Ellos abren caminos para un futuro más esperanzador, nos franquean algunas puertas de la mente y del alma, nos liberan del corsé de la predestinación genética —la plasticidad del cerebro y las nuevas técnicas neurocientíficas permiten ser optimistas—, nos ayudan a corregir y a mejorar. Porque la ciencia debe servir para eso: para mejorar la calidad de vida de las personas, para ayudar. Y, en parte, para que eso sea así, debe divulgarse, debe llegar a la gente. Eso pretendo con este relato, sin duda insuficiente, pero cargado de buena voluntad.

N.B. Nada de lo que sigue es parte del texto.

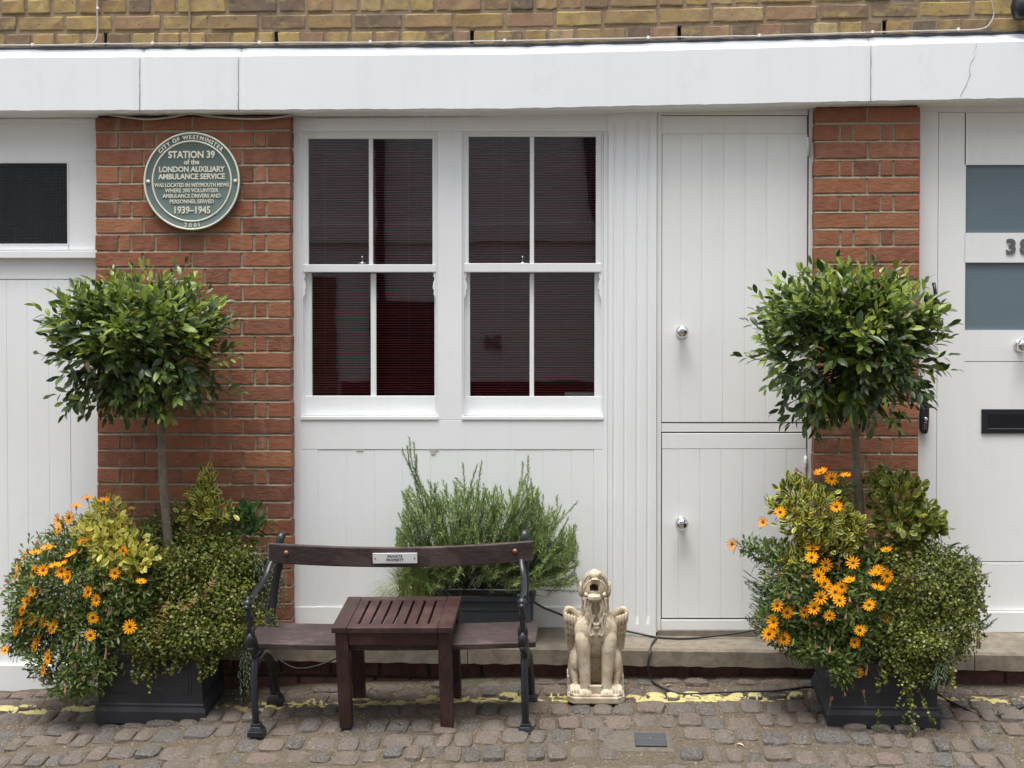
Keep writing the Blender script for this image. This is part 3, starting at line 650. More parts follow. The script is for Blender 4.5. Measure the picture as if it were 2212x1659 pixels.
# room behind
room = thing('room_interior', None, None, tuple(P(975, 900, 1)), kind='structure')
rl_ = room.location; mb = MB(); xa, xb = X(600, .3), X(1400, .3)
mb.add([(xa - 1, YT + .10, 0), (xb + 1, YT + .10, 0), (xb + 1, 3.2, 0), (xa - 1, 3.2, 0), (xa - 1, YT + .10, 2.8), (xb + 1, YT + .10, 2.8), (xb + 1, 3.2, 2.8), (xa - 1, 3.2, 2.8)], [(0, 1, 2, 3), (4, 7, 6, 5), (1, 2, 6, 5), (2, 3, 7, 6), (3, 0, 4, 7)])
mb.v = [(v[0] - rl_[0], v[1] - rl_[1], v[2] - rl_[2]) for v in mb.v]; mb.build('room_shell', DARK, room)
def blind(px0, px1, label, cords, bottom):
    Yb = YT + .125; x0, x1 = X(px0, Yb), X(px1, Yb); xm = (x0 + x1) / 2; zt, zb = Z(298, Yb, px0), Z(bottom, Yb, px0)
    t = thing('venetian_blind', label, 'blind', (xm, Yb, zt), group='red venetian blinds inside the sash windows'); w = (x1 - x0) / 2
    m = MB(); hw = .0078; m.add([(-w, -hw, -.0010), (-w, 0, .0007), (-w, hw, -.0010), (w, -hw, -.0010), (w, 0, .0007), (w, hw, -.0010),
                                  (-w, -hw, -.0016), (-w, 0, .0001), (-w, hw, -.0016), (w, -hw, -.0016), (w, 0, .0001), (w, hw, -.0016)],
                                 [(0, 3, 4, 1), (1, 4, 5, 2), (6, 7, 10, 9), (7, 8, 11, 10), (0, 6, 9, 3), (2, 5, 11, 8)])
    me = m.mesh('slat', BLIND); n = int((zt - zb) / .0118)
    for k in range(n):
        o = link('slat', me, t, (random.uniform(-.0006, .0006), 0, -(k + 1.5) * .0118)); o.rotation_euler = (R(14 + random.uniform(-3, 3)), random.uniform(-.0006, .0006), 0)
    m = MB(); m.box(-w, w, -.012, .012, -.012, .014); m.build('head_box', DARK, t); m = MB(); m.box(-w, w, -.009, .009, -(n + 2) * .0118 - .006, -(n + 2) * .0118 + .003); m.build('bottom_rail', BLIND, t)
    for c in cords:
        m = MB(); xc = X(c, Yb) - xm; m.tube([(xc, -.012, 0), (xc, -.012, zb - zt + .01)], .0009, 5); m.tube([(xc - .012, -.012, zb - zt + .016), (xc, -.013, zb - zt + .022), (xc + .012, -.013, zb - zt + .014)], .002, 5)
        m.build('cord', m_plain('blind_cord', (.30, .22, .24), .7), t)
    return t
blind(662, 941, 'red slatted blind behind the left sash window beside the brick pier', (704, 884), 846)
blind(1009, 1290, 'red slatted blind behind the right sash window beside the fluted pilaster', (1086, 1275), 850)
mb = MB(); a = P(1250, 853, .2); mb.box(-.07, .07, -.02, .02, -.012, .012)
o = mb.build('pale_box', SIGNW, None, .002); o.location = P(1252, 853, .19); tag(o, 'small pale box on the inner sill of the right window', 'box')
mb = MB(); mb.box(X(630, .2), X(1320, .2), -.05, .16, -.012, .0); o = mb.build('inner_sill', DARK, None, .002); o.location = (0, .17, Z(862, .2)); tag(o, kind='structure')
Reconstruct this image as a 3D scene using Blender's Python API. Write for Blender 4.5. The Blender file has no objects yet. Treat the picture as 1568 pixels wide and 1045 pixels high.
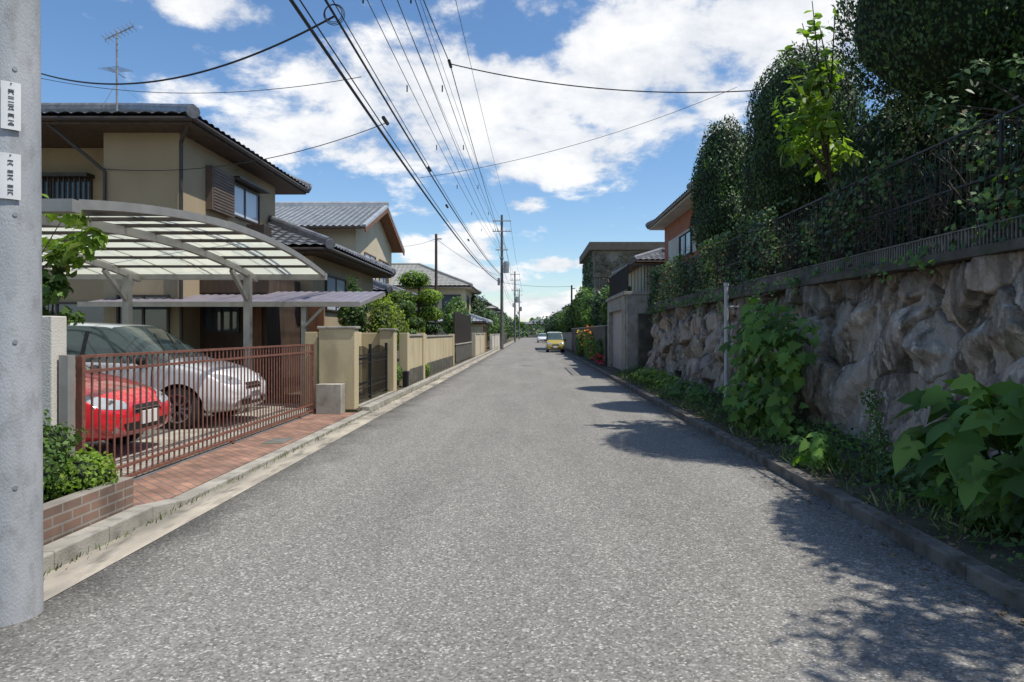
import bpy, bmesh, math, random
import numpy as np
from mathutils import Vector, Matrix
from mathutils.bvhtree import BVHTree
random.seed(7); rng=np.random.default_rng(7)
sc=bpy.context.scene
sc.view_settings.view_transform='Standard'; sc.view_settings.look='None'; sc.view_settings.exposure=0

# ------------------------------------------------------------ helpers
def empty(name):
    e=bpy.data.objects.new(name,None); sc.collection.objects.link(e); return e
class NT:
    def __init__(s,tree): s.t=tree; s.n=tree.nodes; s.l=tree.links
    def add(s,typ,**kw):
        n=s.n.new(typ)
        for k,v in kw.items(): setattr(n,k,v)
        return n
    def link(s,a,b): s.l.new(a,b)
def newmat(name):
    m=bpy.data.materials.new(name); m.use_nodes=True
    nt=NT(m.node_tree); b=m.node_tree.nodes['Principled BSDF']; return m,nt,b
def c4(c): return (c[0],c[1],c[2],1)
def mat(name,c1,c2=None,scale=3,rough=.75,metal=0,bump=0,bscale=40,detail=4,stretch=(1,1,1),spec=.4,lo=.35,hi=.65,c3=None,s3=30,f3=.4):
    m,nt,b=newmat(name)
    b.inputs['Roughness'].default_value=rough; b.inputs['Metallic'].default_value=metal
    b.inputs['Specular IOR Level'].default_value=spec
    tc=nt.add('ShaderNodeTexCoord')
    mp=nt.add('ShaderNodeMapping'); mp.inputs['Scale'].default_value=stretch
    nt.link(tc.outputs['Object'],mp.inputs['Vector'])
    if c2 is None: c2=[x*.8 for x in c1]
    n=nt.add('ShaderNodeTexNoise'); n.inputs['Scale'].default_value=scale; n.inputs['Detail'].default_value=detail
    nt.link(mp.outputs[0],n.inputs['Vector'])
    r=nt.add('ShaderNodeMapRange'); r.inputs['From Min'].default_value=lo; r.inputs['From Max'].default_value=hi
    nt.link(n.outputs['Fac'],r.inputs['Value'])
    mx=nt.add('ShaderNodeMix',data_type='RGBA'); mx.inputs['A'].default_value=c4(c1); mx.inputs['B'].default_value=c4(c2)
    nt.link(r.outputs[0],mx.inputs['Factor']); out=mx.outputs['Result']
    if c3 is not None:
        n3=nt.add('ShaderNodeTexNoise'); n3.inputs['Scale'].default_value=s3; n3.inputs['Detail'].default_value=4
        nt.link(mp.outputs[0],n3.inputs['Vector'])
        r3=nt.add('ShaderNodeMapRange'); r3.inputs['From Min'].default_value=.5; r3.inputs['From Max'].default_value=.7; r3.inputs['To Max'].default_value=f3
        nt.link(n3.outputs['Fac'],r3.inputs['Value'])
        m3=nt.add('ShaderNodeMix',data_type='RGBA'); m3.inputs['B'].default_value=c4(c3)
        nt.link(out,m3.inputs['A']); nt.link(r3.outputs[0],m3.inputs['Factor']); out=m3.outputs['Result']
    nt.link(out,b.inputs['Base Color'])
    if bump>0:
        nb=nt.add('ShaderNodeTexNoise'); nb.inputs['Scale'].default_value=bscale; nb.inputs['Detail'].default_value=3
        nt.link(mp.outputs[0],nb.inputs['Vector'])
        bp=nt.add('ShaderNodeBump'); bp.inputs['Strength'].default_value=bump; bp.inputs['Distance'].default_value=.02
        nt.link(nb.outputs['Fac'],bp.inputs['Height']); nt.link(bp.outputs[0],b.inputs['Normal'])
    return m
def leafmat(name,ca,cb,trans=.3,cc=None):
    m,nt,b=newmat(name)
    g=nt.add('ShaderNodeNewGeometry')
    r=nt.add('ShaderNodeValToRGB'); e=r.color_ramp.elements
    e[0].position=0; e[0].color=c4(ca); e[1].position=.85; e[1].color=c4(cb)
    if cc is not None:
        x=e.new(1.0); x.color=c4(cc)
    nt.link(g.outputs['Random Per Island'],r.inputs['Fac'])
    n=nt.add('ShaderNodeTexNoise'); n.inputs['Scale'].default_value=1.8; n.inputs['Detail'].default_value=1
    nt.link(g.outputs['Position'],n.inputs['Vector'])
    mr=nt.add('ShaderNodeMapRange'); mr.inputs['From Min'].default_value=.35; mr.inputs['From Max'].default_value=.65; mr.inputs['To Min'].default_value=.55; mr.inputs['To Max'].default_value=1.35
    nt.link(n.outputs['Fac'],mr.inputs['Value'])
    v=nt.add('ShaderNodeVectorMath',operation='SCALE'); nt.link(r.outputs[0],v.inputs[0]); nt.link(mr.outputs[0],v.inputs['Scale'])
    nt.link(v.outputs[0],b.inputs['Base Color'])
    b.inputs['Roughness'].default_value=.5; b.inputs['Specular IOR Level'].default_value=.3
    if trans>0:
        t=nt.add('ShaderNodeBsdfTranslucent'); v2=nt.add('ShaderNodeVectorMath',operation='MULTIPLY'); v2.inputs[1].default_value=(1.5,1.6,.6)
        nt.link(v.outputs[0],v2.inputs[0]); nt.link(v2.outputs[0],t.inputs['Color'])
        ms=nt.add('ShaderNodeMixShader'); ms.inputs[0].default_value=trans
        nt.link(b.outputs[0],ms.inputs[1]); nt.link(t.outputs[0],ms.inputs[2])
        nt.link(ms.outputs[0],m.node_tree.nodes['Material Output'].inputs['Surface'])
    return m
def brickmat(name,c1,c2,mortar,axes='xy',scale=1,bw=.21,bh=.07,rot=0,ms=.01):
    m,nt,b=newmat(name); b.inputs['Roughness'].default_value=.85
    tc=nt.add('ShaderNodeTexCoord'); sp=nt.add('ShaderNodeSeparateXYZ'); cb=nt.add('ShaderNodeCombineXYZ')
    nt.link(tc.outputs['Object'],sp.inputs[0])
    nt.link(sp.outputs[axes[0].upper()],cb.inputs['X']); nt.link(sp.outputs[axes[1].upper()],cb.inputs['Y'])
    mp=nt.add('ShaderNodeMapping'); mp.inputs['Rotation'].default_value=(0,0,rot); nt.link(cb.outputs[0],mp.inputs['Vector'])
    br=nt.add('ShaderNodeTexBrick'); br.inputs['Scale'].default_value=scale; br.inputs['Brick Width'].default_value=bw; br.inputs['Row Height'].default_value=bh
    br.inputs['Mortar Size'].default_value=ms; br.inputs['Color1'].default_value=c4(c1); br.inputs['Color2'].default_value=c4(c2); br.inputs['Mortar'].default_value=c4(mortar)
    br.inputs['Bias'].default_value=0
    nt.link(mp.outputs[0],br.inputs['Vector'])
    n=nt.add('ShaderNodeTexNoise'); n.inputs['Scale'].default_value=2.5; n.inputs['Detail'].default_value=6; nt.link(tc.outputs['Object'],n.inputs['Vector'])
    mr=nt.add('ShaderNodeMapRange'); mr.inputs['From Min'].default_value=.3; mr.inputs['From Max'].default_value=.7; mr.inputs['To Min'].default_value=.6; mr.inputs['To Max'].default_value=1.25
    nt.link(n.outputs['Fac'],mr.inputs['Value'])
    v=nt.add('ShaderNodeVectorMath',operation='SCALE'); nt.link(br.outputs['Color'],v.inputs[0]); nt.link(mr.outputs[0],v.inputs['Scale'])
    nt.link(v.outputs[0],b.inputs['Base Color'])
    bp=nt.add('ShaderNodeBump'); bp.inputs['Strength'].default_value=.5; bp.inputs['Distance'].default_value=.01; bp.invert=True
    nt.link(br.outputs['Fac'],bp.inputs['Height']); nt.link(bp.outputs[0],b.inputs['Normal'])
    return m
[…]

Neurocientíficos como Antonio Damasio, Richard Davidson, Gero Miesenböck, Pierre Magistretti o Hidehiko Takahashi; veterinarios como David Bainbridge; antropólogos como David Lagunas; cosmólogos como Paul Steinhardt; el psiquiatra y especialista en autismo Simon Baron-Cohen, o el gran educador Ken Robinson, entre tantos otros, me enseñaron que la salud depende de los niveles de felicidad, una felicidad que no está necesariamente donde uno espera que esté. Que la salud física es el primer requisito para la salud mental. Que el sentido de ciertas emociones negativas, como el miedo, la tristeza, la ira, el asco o el desprecio, es plenamente evolutivo. Que nuestra manera de evaluar la realidad que nos rodea depende en buena medida de nuestro estado de ánimo. Que los circuitos cerebrales del amor son innatos. Que nuestro inconsciente es una fuente incesante de sorpresas, «un mar inacabable», como decía mi amigo y maestro, el Gran Sabio. Que, en ocasiones, creatividad, genialidad y trastorno mental pueden ir de la mano… Tantas ideas para compartir, para ayudar, para crecer.

Éste es un libro que funde la borrosa frontera entre la emoción y la razón, y que, rompiendo convenciones artificiosas, se atreve a contar las más rigurosas teorías y descubrimientos científicos de la mano de una historia emocionante, incluso intrigante en muchos momentos. Ésta es, en definitiva, una historia sobre la vida y sobre la ciencia, la narración de mi aprendizaje junto a algunas personas sabias e inquietas, y, también, de los años que compartí junto a un divulgador impenitente, un hombre que trató de que la sabiduría de todos los anteriores llegara de verdad a donde tiene que hacerlo: a la mente y los corazones de la gente de a pie, más allá de los laboratorios, las universidades y las revistas científicas. Algunos lo llamaron el Gran Sabio. Para mí fue simplemente Luis.

Os invito a entrar conmigo en la arqueología de las emociones, a romper juntos el silencio de lo que nos pasa por dentro, al menos en parte. A conocernos un poco más para tratar de ser más felices. Encontraréis en estas páginas algunas respuestas, pero, como siempre, hay más preguntas sin respuesta que con ella. Habrá que seguir investigando, aprendiendo, dudando, errando una y otra vez hasta dar con la respuesta adecuada. Porque la realidad siempre, absolutamente siempre, supera a la ficción. Pero la ficción, a menudo, es tan sólo la cara oculta de la realidad.